'Healing' Self Portrait Performance Dominique Ciaffone


                                                  'Healing' Self Portrait Performance

    My performance was inspired by Sophie Calle, and her ‘’Dumped by email” series. In my performance you see me take down old letters that have hurt me in the past. These letters held a lot of weight, so taking them down represents healing and moving on. We have all experienced a form of heartbreak, or a feeling of not being enough for today's society.  It is important to sit with these feelings, but there is a time when you need to let them go. 


    After I take down the letters, I replace them with the words “self love.” As a woman in today's society, it is hard to love yourself.
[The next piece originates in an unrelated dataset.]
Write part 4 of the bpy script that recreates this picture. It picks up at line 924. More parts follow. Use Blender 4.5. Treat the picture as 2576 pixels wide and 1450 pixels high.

There are countless different reasons that can prevent self love such as the male gaze, unrealistic beauty standards and objectification of women. Some women can get caught in how they are “supposed” to act and be, instead of being who they truly are. This can come from fear of going against society's standards, and the male gaze. Bell Hooks once said “As their daughter I was taught that it was my role to serve, to be weak, to be free from the burden of thinking, to caretake and nurture others. My brother was taught that it was his role to be served; to provide; to be strong; to think, strategize, and plan; and to refuse to caretake or nurture others. I was taught that it was not proper for a female to be violent, that it was "Unnatural.” These words prove that women are forced to abide by a certain expectation for the male gaze, while men don't carry any of these burdens. In “The Photographed, Collaged, and Painted Muses of Mickalene Thomas” it states,``Thomas's jazzy photomontages of women’s limbs and facial features can be construed as commentary on how female bodies are brutally picked apart in contemporary visual culture.” In this quote, Carey Dune emphasizes the fact that women's bodys are constantly being picked apart. This type of behavior is more damaging than men realize, and can have long lasting effects on women. 


    I want my performance to be a reminder to practice self love, so the male gaze and unrealistic beauty standards of society have less of a hold. A performance can hold power because it can express self identity through the message you chose to portray. Whatever has had a hold on you, it can be expressed and let go through the form of a performance. It is important to watch and create performances to get clear on what really matters to you, and how to express it with other people. A performance goes beyond pictures and photographs because you get to see a part of a person you wouldn't have in a still picture or painting. John Berger said in “Ways of Seeing,” “The real function of the mirror was otherwise. It was to make the woman connive in treating herself as, first and foremost, a sight.” This is something to always remember, and can inspire us to let go of anything standing in our way.